-- START --

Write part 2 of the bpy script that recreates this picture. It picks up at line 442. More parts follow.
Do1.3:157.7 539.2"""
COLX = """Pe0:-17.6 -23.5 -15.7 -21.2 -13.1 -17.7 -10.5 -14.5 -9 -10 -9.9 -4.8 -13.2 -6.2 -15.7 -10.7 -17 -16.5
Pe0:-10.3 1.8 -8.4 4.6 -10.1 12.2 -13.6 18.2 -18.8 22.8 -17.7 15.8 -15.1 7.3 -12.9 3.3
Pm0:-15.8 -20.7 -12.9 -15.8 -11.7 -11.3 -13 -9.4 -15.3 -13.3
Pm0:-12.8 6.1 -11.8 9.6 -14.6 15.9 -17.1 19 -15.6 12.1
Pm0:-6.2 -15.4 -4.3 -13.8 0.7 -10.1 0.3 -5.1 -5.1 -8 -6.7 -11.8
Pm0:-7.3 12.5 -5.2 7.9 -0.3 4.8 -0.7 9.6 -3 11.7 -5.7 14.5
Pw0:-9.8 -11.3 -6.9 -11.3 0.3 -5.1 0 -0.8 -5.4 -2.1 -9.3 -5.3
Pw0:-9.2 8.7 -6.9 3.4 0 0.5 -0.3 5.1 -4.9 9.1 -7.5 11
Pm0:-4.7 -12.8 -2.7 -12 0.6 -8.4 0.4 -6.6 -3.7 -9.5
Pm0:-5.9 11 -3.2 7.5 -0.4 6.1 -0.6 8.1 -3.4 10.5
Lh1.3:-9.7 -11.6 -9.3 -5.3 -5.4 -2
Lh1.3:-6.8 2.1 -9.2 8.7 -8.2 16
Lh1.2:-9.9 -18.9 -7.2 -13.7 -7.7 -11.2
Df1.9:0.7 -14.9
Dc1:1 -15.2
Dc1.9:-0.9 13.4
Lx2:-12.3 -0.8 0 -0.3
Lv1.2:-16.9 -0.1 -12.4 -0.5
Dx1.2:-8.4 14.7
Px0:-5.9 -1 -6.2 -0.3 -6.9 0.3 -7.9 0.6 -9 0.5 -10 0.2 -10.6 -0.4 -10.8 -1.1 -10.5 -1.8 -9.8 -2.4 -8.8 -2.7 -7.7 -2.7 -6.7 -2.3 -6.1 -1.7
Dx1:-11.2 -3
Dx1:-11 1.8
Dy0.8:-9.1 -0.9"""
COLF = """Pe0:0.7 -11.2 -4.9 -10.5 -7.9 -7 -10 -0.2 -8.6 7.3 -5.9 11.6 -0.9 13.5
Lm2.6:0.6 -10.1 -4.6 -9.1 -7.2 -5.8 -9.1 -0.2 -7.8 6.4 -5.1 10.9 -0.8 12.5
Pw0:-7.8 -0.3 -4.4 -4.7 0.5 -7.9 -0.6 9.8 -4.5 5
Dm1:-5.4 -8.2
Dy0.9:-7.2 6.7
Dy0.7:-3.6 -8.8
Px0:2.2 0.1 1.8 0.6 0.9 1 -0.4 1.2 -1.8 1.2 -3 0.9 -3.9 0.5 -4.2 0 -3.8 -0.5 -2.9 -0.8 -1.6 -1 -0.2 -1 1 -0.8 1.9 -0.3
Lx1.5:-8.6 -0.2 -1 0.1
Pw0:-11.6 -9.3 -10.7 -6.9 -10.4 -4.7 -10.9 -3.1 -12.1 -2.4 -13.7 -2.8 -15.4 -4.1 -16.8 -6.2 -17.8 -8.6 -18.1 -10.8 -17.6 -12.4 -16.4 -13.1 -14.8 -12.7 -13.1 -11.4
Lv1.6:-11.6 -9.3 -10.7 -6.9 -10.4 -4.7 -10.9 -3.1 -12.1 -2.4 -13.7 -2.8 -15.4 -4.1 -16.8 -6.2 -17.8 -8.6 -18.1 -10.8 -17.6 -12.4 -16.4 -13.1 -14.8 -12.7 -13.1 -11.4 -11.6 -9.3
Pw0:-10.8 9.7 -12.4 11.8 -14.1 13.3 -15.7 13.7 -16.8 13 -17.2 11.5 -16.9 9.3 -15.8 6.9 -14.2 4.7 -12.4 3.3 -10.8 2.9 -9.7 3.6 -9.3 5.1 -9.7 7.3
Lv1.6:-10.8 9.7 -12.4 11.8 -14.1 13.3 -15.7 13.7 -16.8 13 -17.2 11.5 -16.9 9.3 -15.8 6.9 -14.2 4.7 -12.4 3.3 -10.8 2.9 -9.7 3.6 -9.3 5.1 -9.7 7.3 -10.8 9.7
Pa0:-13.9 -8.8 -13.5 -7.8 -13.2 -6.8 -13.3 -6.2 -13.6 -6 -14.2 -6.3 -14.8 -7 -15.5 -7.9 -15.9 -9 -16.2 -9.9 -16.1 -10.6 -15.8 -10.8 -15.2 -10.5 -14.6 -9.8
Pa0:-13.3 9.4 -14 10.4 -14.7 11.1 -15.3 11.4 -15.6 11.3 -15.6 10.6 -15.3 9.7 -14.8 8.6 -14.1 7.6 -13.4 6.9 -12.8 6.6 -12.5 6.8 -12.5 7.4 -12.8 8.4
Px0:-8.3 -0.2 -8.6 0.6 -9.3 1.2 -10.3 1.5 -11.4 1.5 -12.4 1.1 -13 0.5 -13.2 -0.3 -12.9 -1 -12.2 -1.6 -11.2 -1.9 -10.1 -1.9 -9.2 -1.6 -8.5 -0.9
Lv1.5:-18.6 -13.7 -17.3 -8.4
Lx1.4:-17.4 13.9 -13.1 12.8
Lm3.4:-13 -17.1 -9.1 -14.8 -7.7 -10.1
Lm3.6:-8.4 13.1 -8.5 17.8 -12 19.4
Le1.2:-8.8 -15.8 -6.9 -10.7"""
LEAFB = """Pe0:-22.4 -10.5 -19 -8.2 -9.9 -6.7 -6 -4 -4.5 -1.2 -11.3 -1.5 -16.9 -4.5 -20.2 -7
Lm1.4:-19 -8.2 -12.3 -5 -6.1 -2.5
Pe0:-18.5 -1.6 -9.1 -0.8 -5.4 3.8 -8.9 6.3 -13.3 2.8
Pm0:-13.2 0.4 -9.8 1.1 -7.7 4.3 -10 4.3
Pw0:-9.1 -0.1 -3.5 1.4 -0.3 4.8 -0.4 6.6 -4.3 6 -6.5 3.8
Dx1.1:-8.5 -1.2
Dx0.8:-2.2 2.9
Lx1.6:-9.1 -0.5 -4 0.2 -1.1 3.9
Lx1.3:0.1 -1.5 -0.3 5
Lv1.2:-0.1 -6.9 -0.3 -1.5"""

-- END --

**YOUR INSTRUCTIONS**:
Your task is to return the full listing exactly as it was given.

**FINISHED ANSWER**:
Write part 2 of the bpy script that recreates this picture. It picks up at line 442. More parts follow.
Do1.3:157.7 539.2"""
COLX = """Pe0:-17.6 -23.5 -15.7 -21.2 -13.1 -17.7 -10.5 -14.5 -9 -10 -9.9 -4.8 -13.2 -6.2 -15.7 -10.7 -17 -16.5
Pe0:-10.3 1.8 -8.4 4.6 -10.1 12.2 -13.6 18.2 -18.8 22.8 -17.7 15.8 -15.1 7.3 -12.9 3.3
Pm0:-15.8 -20.7 -12.9 -15.8 -11.7 -11.3 -13 -9.4 -15.3 -13.3
Pm0:-12.8 6.1 -11.8 9.6 -14.6 15.9 -17.1 19 -15.6 12.1
Pm0:-6.2 -15.4 -4.3 -13.8 0.7 -10.1 0.3 -5.1 -5.1 -8 -6.7 -11.8
Pm0:-7.3 12.5 -5.2 7.9 -0.3 4.8 -0.7 9.6 -3 11.7 -5.7 14.5
Pw0:-9.8 -11.3 -6.9 -11.3 0.3 -5.1 0 -0.8 -5.4 -2.1 -9.3 -5.3
Pw0:-9.2 8.7 -6.9 3.4 0 0.5 -0.3 5.1 -4.9 9.1 -7.5 11
Pm0:-4.7 -12.8 -2.7 -12 0.6 -8.4 0.4 -6.6 -3.7 -9.5
Pm0:-5.9 11 -3.2 7.5 -0.4 6.1 -0.6 8.1 -3.4 10.5
Lh1.3:-9.7 -11.6 -9.3 -5.3 -5.4 -2
Lh1.3:-6.8 2.1 -9.2 8.7 -8.2 16
Lh1.2:-9.9 -18.9 -7.2 -13.7 -7.7 -11.2
Df1.9:0.7 -14.9
Dc1:1 -15.2
Dc1.9:-0.9 13.4
Lx2:-12.3 -0.8 0 -0.3
Lv1.2:-16.9 -0.1 -12.4 -0.5
Dx1.2:-8.4 14.7
Px0:-5.9 -1 -6.2 -0.3 -6.9 0.3 -7.9 0.6 -9 0.5 -10 0.2 -10.6 -0.4 -10.8 -1.1 -10.5 -1.8 -9.8 -2.4 -8.8 -2.7 -7.7 -2.7 -6.7 -2.3 -6.1 -1.7
Dx1:-11.2 -3
Dx1:-11 1.8
Dy0.8:-9.1 -0.9"""
COLF = """Pe0:0.7 -11.2 -4.9 -10.5 -7.9 -7 -10 -0.2 -8.6 7.3 -5.9 11.6 -0.9 13.5
Lm2.6:0.6 -10.1 -4.6 -9.1 -7.2 -5.8 -9.1 -0.2 -7.8 6.4 -5.1 10.9 -0.8 12.5
Pw0:-7.8 -0.3 -4.4 -4.7 0.5 -7.9 -0.6 9.8 -4.5 5
Dm1:-5.4 -8.2
Dy0.9:-7.2 6.7
Dy0.7:-3.6 -8.8
Px0:2.2 0.1 1.8 0.6 0.9 1 -0.4 1.2 -1.8 1.2 -3 0.9 -3.9 0.5 -4.2 0 -3.8 -0.5 -2.9 -0.8 -1.6 -1 -0.2 -1 1 -0.8 1.9 -0.3
Lx1.5:-8.6 -0.2 -1 0.1
Pw0:-11.6 -9.3 -10.7 -6.9 -10.4 -4.7 -10.9 -3.1 -12.1 -2.4 -13.7 -2.8 -15.4 -4.1 -16.8 -6.2 -17.8 -8.6 -18.1 -10.8 -17.6 -12.4 -16.4 -13.1 -14.8 -12.7 -13.1 -11.4
Lv1.6:-11.6 -9.3 -10.7 -6.9 -10.4 -4.7 -10.9 -3.1 -12.1 -2.4 -13.7 -2.8 -15.4 -4.1 -16.8 -6.2 -17.8 -8.6 -18.1 -10.8 -17.6 -12.4 -16.4 -13.1 -14.8 -12.7 -13.1 -11.4 -11.6 -9.3
Pw0:-10.8 9.7 -12.4 11.8 -14.1 13.3 -15.7 13.7 -16.8 13 -17.2 11.5 -16.9 9.3 -15.8 6.9 -14.2 4.7 -12.4 3.3 -10.8 2.9 -9.7 3.6 -9.3 5.1 -9.7 7.3
Lv1.6:-10.8 9.7 -12.4 11.8 -14.1 13.3 -15.7 13.7 -16.8 13 -17.2 11.5 -16.9 9.3 -15.8 6.9 -14.2 4.7 -12.4 3.3 -10.8 2.9 -9.7 3.6 -9.3 5.1 -9.7 7.3 -10.8 9.7
Pa0:-13.9 -8.8 -13.5 -7.8 -13.2 -6.8 -13.3 -6.2 -13.6 -6 -14.2 -6.3 -14.8 -7 -15.5 -7.9 -15.9 -9 -16.2 -9.9 -16.1 -10.6 -15.8 -10.8 -15.2 -10.5 -14.6 -9.8
Pa0:-13.3 9.4 -14 10.4 -14.7 11.1 -15.3 11.4 -15.6 11.3 -15.6 10.6 -15.3 9.7 -14.8 8.6 -14.1 7.6 -13.4 6.9 -12.8 6.6 -12.5 6.8 -12.5 7.4 -12.8 8.4
Px0:-8.3 -0.2 -8.6 0.6 -9.3 1.2 -10.3 1.5 -11.4 1.5 -12.4 1.1 -13 0.5 -13.2 -0.3 -12.9 -1 -12.2 -1.6 -11.2 -1.9 -10.1 -1.9 -9.2 -1.6 -8.5 -0.9
Lv1.5:-18.6 -13.7 -17.3 -8.4
Lx1.4:-17.4 13.9 -13.1 12.8
Lm3.4:-13 -17.1 -9.1 -14.8 -7.7 -10.1
Lm3.6:-8.4 13.1 -8.5 17.8 -12 19.4
Le1.2:-8.8 -15.8 -6.9 -10.7"""
LEAFB = """Pe0:-22.4 -10.5 -19 -8.2 -9.9 -6.7 -6 -4 -4.5 -1.2 -11.3 -1.5 -16.9 -4.5 -20.2 -7
Lm1.4:-19 -8.2 -12.3 -5 -6.1 -2.5
Pe0:-18.5 -1.6 -9.1 -0.8 -5.4 3.8 -8.9 6.3 -13.3 2.8
Pm0:-13.2 0.4 -9.8 1.1 -7.7 4.3 -10 4.3
Pw0:-9.1 -0.1 -3.5 1.4 -0.3 4.8 -0.4 6.6 -4.3 6 -6.5 3.8
Dx1.1:-8.5 -1.2
Dx0.8:-2.2 2.9
Lx1.6:-9.1 -0.5 -4 0.2 -1.1 3.9
Lx1.3:0.1 -1.5 -0.3 5
Lv1.2:-0.1 -6.9 -0.3 -1.5"""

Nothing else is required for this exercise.